05.28.10 | Jason Marcewicz | Create-A-CaptionPrint this Post
You know the drill. Below is a classic movie photo with Jason’s caption.
You’re encouraged to leave your own suggestion in the comment section below!

This was exciting. If he was the eighth caller they’d win the Laser Floyd tickets!

What Do You Mean Calling Long Distance, And Having Me Accept The Charges
Yeah, she's sitting here right next to me!
How much did you say she was?
Can we get 2 pizzas delivered? one hawaiian for the lady and make mine with anchovies!
I keep telling you, I already have Dish Network!
Oh my god...I think she heard that fart.
Honey, thats great, dinner at the Potter's, bring potatoes, ..........isn't life wonderful.
Yeah? When did you say I get paid again?
No, Harvey doesn't live here any more, I found a new friend.
She said yes, she said yes! What do I do now dad?

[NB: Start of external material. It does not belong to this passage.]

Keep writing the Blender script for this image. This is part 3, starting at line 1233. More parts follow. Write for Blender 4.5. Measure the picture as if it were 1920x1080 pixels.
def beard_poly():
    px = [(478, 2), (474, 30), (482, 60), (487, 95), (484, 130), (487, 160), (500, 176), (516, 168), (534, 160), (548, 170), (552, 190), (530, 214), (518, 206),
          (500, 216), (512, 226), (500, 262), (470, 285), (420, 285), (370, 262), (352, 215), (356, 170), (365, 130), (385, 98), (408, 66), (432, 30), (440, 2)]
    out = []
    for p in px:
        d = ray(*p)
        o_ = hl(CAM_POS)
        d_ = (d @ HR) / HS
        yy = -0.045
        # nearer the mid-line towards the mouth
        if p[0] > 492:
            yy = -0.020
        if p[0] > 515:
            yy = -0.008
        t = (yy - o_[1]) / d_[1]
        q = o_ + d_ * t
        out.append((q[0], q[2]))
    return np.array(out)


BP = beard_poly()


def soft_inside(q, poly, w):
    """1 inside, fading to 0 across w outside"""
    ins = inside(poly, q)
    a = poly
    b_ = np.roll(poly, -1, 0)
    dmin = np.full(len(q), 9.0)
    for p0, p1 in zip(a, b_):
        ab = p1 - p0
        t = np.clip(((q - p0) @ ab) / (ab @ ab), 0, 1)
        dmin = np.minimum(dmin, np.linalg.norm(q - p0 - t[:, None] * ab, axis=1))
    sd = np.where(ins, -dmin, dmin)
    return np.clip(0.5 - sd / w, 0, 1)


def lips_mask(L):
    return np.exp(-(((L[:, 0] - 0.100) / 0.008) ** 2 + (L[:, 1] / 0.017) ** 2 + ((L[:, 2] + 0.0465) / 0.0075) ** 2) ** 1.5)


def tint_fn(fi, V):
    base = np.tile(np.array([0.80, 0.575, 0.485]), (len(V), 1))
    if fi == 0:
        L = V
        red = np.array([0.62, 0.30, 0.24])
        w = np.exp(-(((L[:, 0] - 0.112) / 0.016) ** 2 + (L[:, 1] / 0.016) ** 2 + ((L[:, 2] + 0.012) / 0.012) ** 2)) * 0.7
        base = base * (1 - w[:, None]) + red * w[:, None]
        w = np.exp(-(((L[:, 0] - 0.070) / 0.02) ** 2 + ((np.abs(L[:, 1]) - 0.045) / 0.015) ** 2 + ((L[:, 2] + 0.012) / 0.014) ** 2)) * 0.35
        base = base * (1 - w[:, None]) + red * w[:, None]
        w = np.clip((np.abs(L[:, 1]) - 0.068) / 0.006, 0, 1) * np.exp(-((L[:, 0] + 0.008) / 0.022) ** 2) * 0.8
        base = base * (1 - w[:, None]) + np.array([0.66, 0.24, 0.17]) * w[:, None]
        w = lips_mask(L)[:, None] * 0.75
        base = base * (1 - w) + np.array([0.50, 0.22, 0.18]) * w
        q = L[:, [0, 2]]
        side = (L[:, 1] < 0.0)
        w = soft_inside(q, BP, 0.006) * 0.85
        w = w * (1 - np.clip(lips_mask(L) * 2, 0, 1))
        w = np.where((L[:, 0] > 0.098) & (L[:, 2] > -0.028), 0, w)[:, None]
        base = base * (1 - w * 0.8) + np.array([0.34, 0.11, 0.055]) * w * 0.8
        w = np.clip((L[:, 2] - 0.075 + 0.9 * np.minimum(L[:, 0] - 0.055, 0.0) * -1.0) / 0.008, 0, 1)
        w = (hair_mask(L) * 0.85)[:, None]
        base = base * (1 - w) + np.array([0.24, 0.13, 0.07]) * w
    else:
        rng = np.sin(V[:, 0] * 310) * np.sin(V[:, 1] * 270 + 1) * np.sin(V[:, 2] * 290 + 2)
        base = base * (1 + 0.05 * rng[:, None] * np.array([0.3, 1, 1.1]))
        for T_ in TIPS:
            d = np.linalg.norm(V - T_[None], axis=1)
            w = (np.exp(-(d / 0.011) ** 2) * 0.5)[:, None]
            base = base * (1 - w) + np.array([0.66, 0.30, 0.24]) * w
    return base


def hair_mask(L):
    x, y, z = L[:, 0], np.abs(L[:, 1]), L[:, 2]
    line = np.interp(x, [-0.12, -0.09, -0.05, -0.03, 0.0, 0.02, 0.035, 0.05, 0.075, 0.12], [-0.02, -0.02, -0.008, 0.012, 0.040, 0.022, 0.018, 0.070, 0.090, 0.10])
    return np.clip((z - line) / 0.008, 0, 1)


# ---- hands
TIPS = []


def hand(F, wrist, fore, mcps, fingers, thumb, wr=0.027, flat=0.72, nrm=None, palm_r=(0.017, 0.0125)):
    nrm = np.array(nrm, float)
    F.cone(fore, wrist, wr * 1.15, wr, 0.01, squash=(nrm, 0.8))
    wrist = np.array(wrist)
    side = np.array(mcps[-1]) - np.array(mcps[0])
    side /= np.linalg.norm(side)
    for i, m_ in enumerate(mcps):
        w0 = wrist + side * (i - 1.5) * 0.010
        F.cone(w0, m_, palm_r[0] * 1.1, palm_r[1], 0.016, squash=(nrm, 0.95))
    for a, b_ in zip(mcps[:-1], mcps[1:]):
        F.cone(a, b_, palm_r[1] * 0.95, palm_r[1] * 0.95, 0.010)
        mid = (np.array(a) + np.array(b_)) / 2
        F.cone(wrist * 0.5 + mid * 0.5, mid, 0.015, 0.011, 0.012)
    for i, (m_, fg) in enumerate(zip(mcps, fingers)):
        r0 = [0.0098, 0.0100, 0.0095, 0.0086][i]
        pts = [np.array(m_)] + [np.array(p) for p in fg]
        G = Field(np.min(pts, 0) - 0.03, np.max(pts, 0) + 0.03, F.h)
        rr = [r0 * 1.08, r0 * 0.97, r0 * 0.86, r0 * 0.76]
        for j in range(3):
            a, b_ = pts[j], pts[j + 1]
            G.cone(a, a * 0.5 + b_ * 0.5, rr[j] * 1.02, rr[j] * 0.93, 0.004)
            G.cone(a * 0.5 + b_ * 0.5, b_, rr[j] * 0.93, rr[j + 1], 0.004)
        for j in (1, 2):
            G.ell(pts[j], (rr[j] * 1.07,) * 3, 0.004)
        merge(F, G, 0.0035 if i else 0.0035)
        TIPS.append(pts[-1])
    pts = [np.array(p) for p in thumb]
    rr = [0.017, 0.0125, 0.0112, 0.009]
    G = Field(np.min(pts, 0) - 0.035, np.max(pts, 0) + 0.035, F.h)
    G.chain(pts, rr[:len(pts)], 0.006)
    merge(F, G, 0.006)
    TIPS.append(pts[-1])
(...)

Yes! I would be interested in hearing about how I can upgrade my long distance service.
How many times do I have to tell you, I made a payment on that bill last week!
Hello, is this the Zoo? I'd like to speak to Mr. Fox.

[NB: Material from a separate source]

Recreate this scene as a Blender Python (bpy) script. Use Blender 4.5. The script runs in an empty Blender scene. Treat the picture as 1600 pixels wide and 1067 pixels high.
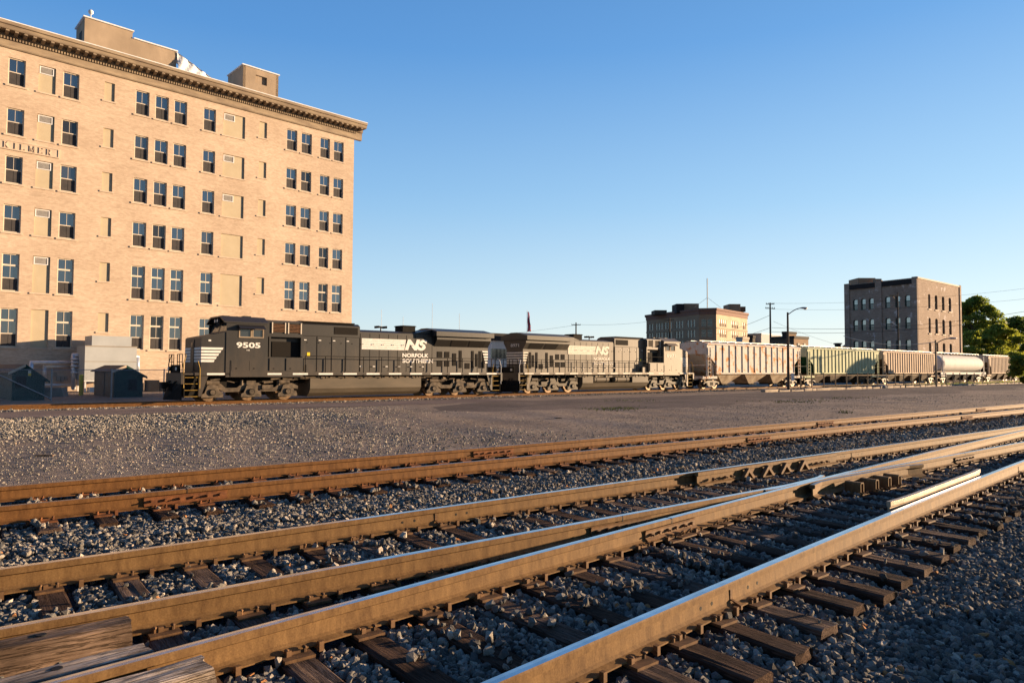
import bpy, bmesh, math, random
import numpy as np
from mathutils import Vector, Matrix
R=math.radians
random.seed(7); rng=np.random.default_rng(11)
scene=bpy.context.scene; col=scene.collection

# ------------------------------------------------------------ camera
F_PX,PITCH,ROLL,EYE=1083.5,0.03905,0.00467,1.56
cam_d=bpy.data.cameras.new('camera'); cam=bpy.data.objects.new('camera',cam_d); col.objects.link(cam)
cam_d.sensor_width=36; cam_d.lens=F_PX/1600*36; cam_d.clip_start=0.05; cam_d.clip_end=6000
cam.matrix_world=Matrix.Translation((0,0,EYE))@Matrix.Rotation(R(90)+PITCH,4,'X')@Matrix.Rotation(ROLL,4,'Z')
scene.camera=cam
# ------------------------------------------------------------ light
SUN_AZ,SUN_EL=R(18),R(7.0)       # azimuth measured from +X towards +Y
sv=Vector((math.cos(SUN_AZ)*math.cos(SUN_EL),math.sin(SUN_AZ)*math.cos(SUN_EL),math.sin(SUN_EL)))
sd=bpy.data.lights.new('sun','SUN'); sd.energy=5.0; sd.angle=R(0.5); sd.color=(1.0,0.70,0.42)
so=bpy.data.objects.new('sun',sd); col.objects.link(so); so.rotation_euler=(-sv).to_track_quat('-Z','Y').to_euler()
w=bpy.data.worlds.new('World'); scene.world=w; w.use_nodes=True
nt=w.node_tree; nt.nodes.clear()
sky=nt.nodes.new('ShaderNodeTexSky'); sky.sky_type='NISHITA'; sky.sun_disc=False
sky.sun_elevation=SUN_EL; sky.sun_rotation=R(90)-SUN_AZ; sky.altitude=200; sky.air_density=1.0; sky.dust_density=0.3; sky.ozone_density=2.5
bg=nt.nodes.new('ShaderNodeBackground'); bg.inputs[1].default_value=0.12
# clear evening air: the physical sky blended with the measured colour of a dry blue sky, paler towards the sun
def wn(ty,**k):
    n=nt.nodes.new(ty)
    for a,b in k.items(): setattr(n,a,b)
    return n
wt=wn('ShaderNodeTexCoord'); ws=wn('ShaderNodeSeparateXYZ'); nt.links.new(wt.outputs['Generated'],ws.inputs[0])
def wramp(stops):
    r=wn('ShaderNodeValToRGB'); e=r.color_ramp.elements; e[0].position=stops[0][0]; e[0].color=(*stops[0][1],1); e[1].position=stops[-1][0]; e[1].color=(*stops[-1][1],1)
    for p,c in stops[1:-1]: x=e.new(p); x.color=(*c,1)
    nt.links.new(ws.outputs[2],r.inputs[0]); return r.outputs[0]
ra=wramp([(0,(.60,.72,.78)),(.045,(.56,.74,.84)),(.12,(.41,.65,.86)),(.25,(.21,.47,.81)),(.42,(.075,.28,.68)),(.7,(.03,.14,.45)),(1,(.02,.09,.33))])
rb=wramp([(0,(.90,.84,.80)),(.035,(.90,.94,.95)),(.10,(.72,.86,.95)),(.22,(.43,.68,.93)),(.42,(.17,.42,.82)),(.7,(.06,.2,.5)),(1,(.02,.09,.33))])
dt=wn('ShaderNodeVectorMath',operation='DOT_PRODUCT'); nt.links.new(wt.outputs['Generated'],dt.inputs[0]); dt.inputs[1].default_value=(math.cos(SUN_AZ),math.sin(SUN_AZ),0)
mr_=wn('ShaderNodeMapRange'); mr_.inputs[1].default_value=-.45; mr_.inputs[2].default_value=.95; nt.links.new(dt.outputs['Value'],mr_.inputs[0])
mm=wn('ShaderNodeMix',data_type='RGBA'); nt.links.new(mr_.outputs[0],mm.inputs[0]); nt.links.new(ra,mm.inputs[6]); nt.links.new(rb,mm.inputs[7])
sc_=wn('ShaderNodeVectorMath',operation='SCALE'); sc_.inputs['Scale'].default_value=3.0; nt.links.new(mm.outputs[2],sc_.inputs[0])
mb_=wn('ShaderNodeMapRange'); mb_.inputs[1].default_value=-.6; mb_.inputs[2].default_value=.25; mb_.inputs[3].default_value=1.4; mb_.inputs[4].default_value=2.95; nt.links.new(ws.outputs[1],mb_.inputs[0]); nt.links.new(mb_.outputs[0],sc_.inputs['Scale'])
m2_=wn('ShaderNodeMix',data_type='RGBA'); m2_.inputs[0].default_value=.85; nt.links.new(sky.outputs[0],m2_.inputs[6]); nt.links.new(sc_.outputs[0],m2_.inputs[7])
ow=nt.nodes.new('ShaderNodeOutputWorld'); nt.links.new(m2_.outputs[2],bg.inputs[0]); nt.links.new(bg.outputs[0],ow.inputs[0])
scene.view_settings.view_transform='Standard'; scene.view_settings.look='None'; scene.view_settings.exposure=1.5; scene.view_settings.gamma=1

# ------------------------------------------------------------ pixel -> world helpers (1600x1067 photograph)
cp,sp_=math.cos(PITCH),math.sin(PITCH); cr,sr=math.cos(ROLL),math.sin(ROLL)
def ray(x,y):
    u=(x-800)/F_PX; v=-(y-533.5)/F_PX
    u2=u*cr-v*sr; v2=u*sr+v*cr
    return Vector((u2,cp-v2*sp_,sp_+v2*cp))
def onz(x,y,z):
    d=ray(x,y); return d*((z-EYE)/d.z)+Vector((0,0,EYE))
def at(x,y,Y):
    d=ray(x,y); return d*(Y/d.y)+Vector((0,0,EYE))
def onplane(x,y,P,n):
    d=ray(x,y); C=Vector((0,0,EYE)); return C+d*((Vector(P)-C).dot(n)/d.dot(n))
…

Anthony Mann wants me for a 'Horse Opera'?
But, I don't sing!!!
Your said your tits are how big??
No, Mr. Potter, I’m not in Bedford Falls. And tell your friend the bank examiner to have a Merry Christmas and good luck finding me!
You mean she IS right?! I CAN get a bundled discount if I add Cable and the Internet?! That's AWESOME!!!! One question... What's Cable and the Internet???
So we're having my favorites for dinner,fried chicken and pecan pie for dessert!
Dude, Ma said we can have the sleepover! I swear! She's sitting right next to me! She said we can have pizza! Dude!!!! Don't forget your Metallica CD!!!
Holy cow!! You really mean that she is really a man?
Really? Bush and Cheney were FINALLY indicted? Yeah, baby!
Yes, yes .... I'm holding the big black thing by the cord in my left hand ...... I BEG YOUR PARDON .. YOU WANT ME TO DO WHAT WITH IT!!!!
"Yeah, yeah.. So you're telling me I don't have the clap, Doc, that's wonderful! But how did my wife get it? Well, something smells fishy."
"Is this REALLY publishers clearing house?" How Much did you say I won??"
ReallY? REALLY!! They got the little sh--, huh?
That'll teach 'em to mess around when they're camping!!
"Yes,she's sitting beside me right now." "But she doesn't LOOK like a homicidal maniac"!
Are you serious? I've won the Publishers Clearing House sweepstakes? Wow!